Godless said:
This is a contradiction; how can it be "things as true statements" and yet we know nothing of what one means to be true. There's no true statement when the principle is "unknown".
Certainly we both agree that natural things exist independently of our perceptions or misperceptions of them, as the case might be (although the little details, at least at the quantum level, do depend quite strongly on our observing them or not). Certainly there are true things about the universe that we don't know today, such as the existence of the Higgs boson. It is either there or it is not, regardless of our current ignorance. However
if we as human beings have limitations in what we can determine about reality, then there will likley be truths that we will not ever discern. I guess where we differ is that you would hold that no such limitations can in principle exist. Is that right?
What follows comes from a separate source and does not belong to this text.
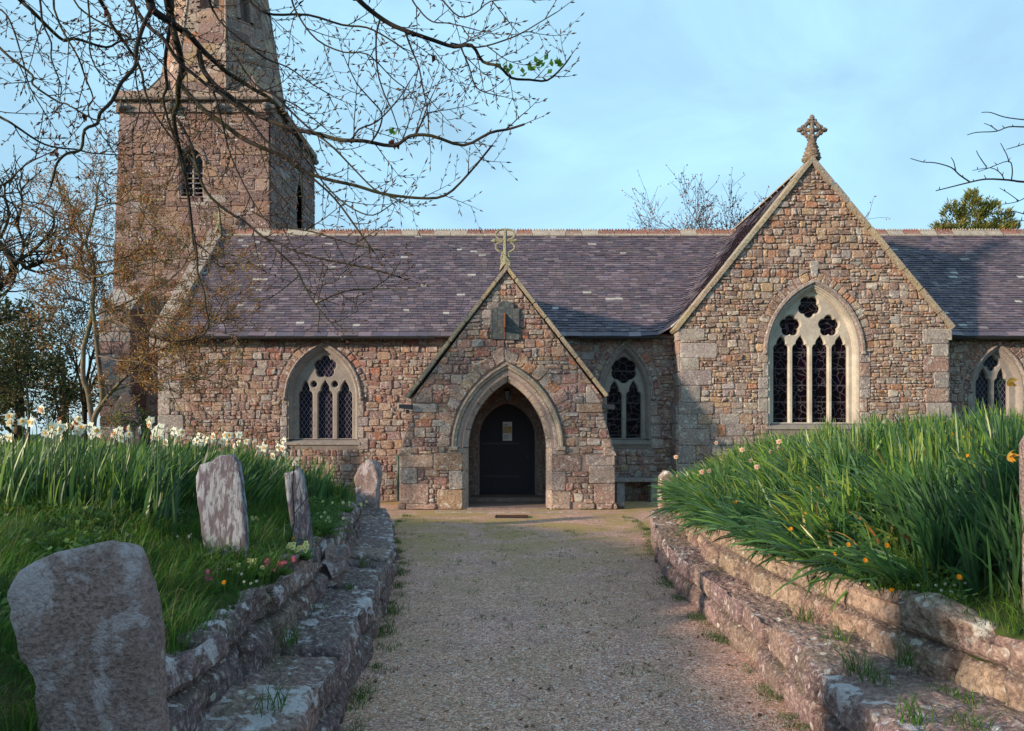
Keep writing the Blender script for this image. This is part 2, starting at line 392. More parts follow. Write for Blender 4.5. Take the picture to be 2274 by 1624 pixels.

It is either that or we are using quite different definitions of truth.
Godless said:
Don't make assumptions about me, you don't know me that well yet. :bugeye:
Sorry mate, but I did correctly predict your answer, didn't I?
Godless said:
A multiuniverse is nothing more than unprovable concept, not even a good hypothesis, when there's no evidence or nothing showing that such a thing exists. Events that happened in the past, have to have been witnesed by somebody, and even then those witnesses may contradict themselves of what was seen or happened. This is also kind of vague, what events in the past are you talking about, human events, ecological, astronomical etc?
The multiverse is a notion taken seriously by more than one cosmologist. I agree that currently there is no hard evidence of it - at least according to my imperfect understanding of the current state of cosmology.
As for the events of the past I mentioned, sorry for the confusion, I was referring to an earlier post. I simply described an experiment in which I basically flipped a coin without observing the result and then put it back in my pocket. Either "the coin was heads" or "the coin was tails" is a *truth* and the other is necessarily a falsehood. But no one saw it, so it is an undecidable proposition, of sorts. It is a truth about the world that is unknowable.
As Raithere had pointed out some ways back, complete knowledge is never going to be possible in principle because of quantum indeterminancy. I'm not sure this works into the concept of Truth, per se, though. After I measure the x-component of spin of an electron I cannot know what the z-component will be with certainty. I don't think that there is a "truth" out there in that particular case that the "truth" happens to be "spin up" for example. The z-component of spin cannot even be said to exist in a definite sense, it is a linear combination of two opposite states -
that happens to be the (strange) truth, along with the fact that there are no hidden variables to control which state will obtain due to a measurement. There is a fundamental kind of mystery that is built into the fabric of reality it seems, a mystery we cannot seem to penetrate.
Or, if I devise a formal axiomatic theory that is sophisticated enough to account for arithmetic, there will be truths in that system that cannot be reached by those axioms. So how can I be sure I have found all the truths? I can respond by creating a larger system that contains the previous one and allows me to reach those truths, but in the process I've just generated more unreachable truths. If this keeps going on and on, it seems that the ratio of unknown truths to known truths will always exceed 1. I don't see how it is possible that all the truths could be known because we would run out of time. (Either that or I don't understand Godel correctly. I've been trying to for a while, and it hurts my brain. Whether or not this paragraph follows from Godel's work is probably worthy of it's own thread.)
What if there are an infinite number of truths? Then what? This is purely rhetorical and meant to spur discussion. Can we even decide if the total number of truths is finite or not?
Do the mathemtical truths of an axiomatic system put togtether by a human correspond to truths about reality? I think they do, I think math is just as much "out there" in the real world as physics is.